Es gibt aber auch Beispiele dafür, wie die „Großen“ mit den „Kleinen“ in puncto Digitalisierung gut zusammenarbeiten – und beide Seiten davon profitieren. Beim Metro Accelerator des gleichnamigen Großhandels- und Lebensmittelspezialisten etwa. Mit dem Programm will der Düsseldorfer Handelsriese innovative digitale Tools hervorbringen, die auch seinen vielen kleinen und mittelständischen Kunden in der HoReCa-Branche (Hotels, Restaurants, Catering) nützen sollen. „Diese Zielgruppe hat häufig noch einen großen Nachholbedarf, was den Digitalisierungsgrad im Wettbewerb angeht.

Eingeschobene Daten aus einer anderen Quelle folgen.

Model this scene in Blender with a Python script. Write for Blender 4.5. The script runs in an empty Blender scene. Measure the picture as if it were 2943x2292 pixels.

Indem wir den Zugang zu Lösungen einfach und kostengünstig machen, stärken wir sie – und damit letztendlich auch uns“, erklärt Sylvia Dudek, Programmdirektorin für den Metro Accelerator. Neben Metro-eigenen Lösungen wie zum Beispiel kostenlosen Tools zur Erstellung einer Gastro-Homepage kommen auch externe Werkzeuge von Start-ups zum Einsatz. So wurden bisher mit dem Metro Accelerator etwa 50 Start-ups aus der ganzen Welt ideell und finanziell unterstützt, einige davon auch aus der Region. Ihre Geschäftsideen lösen Probleme entlang der gesamten digitalen Wertschöpfungskette in der Gastronomie und im Handel.

So kann die Gastro-Digitalisierung gelingen

Mit Blick in die Zukunft gibt es einiges zu tun, damit die deutsche Gastronomiebranche insgesamt von der Digitalisierung profitiert – auch der Mittelstand und Kleinstbetriebe. Um dafür die richtigen Rahmenbedingungen zu schaffen, ist auch die Politik gefragt. Der Dehogahat in einem „Wahlcheck“ im Vorfeld der Bundestagswahl 2017 die wichtigsten To-dos formuliert. Dort fordert er gleiche Rechte und Pflichten für alle gewerblichen Angebote, also auch für sogenannte „Sharing-Angebote“. Die Politik dürfe nicht auf der einen Seite rechtsfreie Räume bei der Privatvermietung tolerieren und auf der anderen Seite mittelständische gastronomische Betriebe immer weiter durch bestimmte Auflagen regulieren. Denn Plattformökonomie erfordert faire Wettbewerbsbedingungen. Auch in der gastrowirtschaftlichen Aus- und Weiterbildung gilt es, Fachkräfte auf die digitalen Anforderungen besser vorzubereiten. Als Basis von allem sei zudem der flächendeckende Ausbau der Breitbandinfrastruktur weiter voranzutreiben, insbesondere im ländlichen Raum.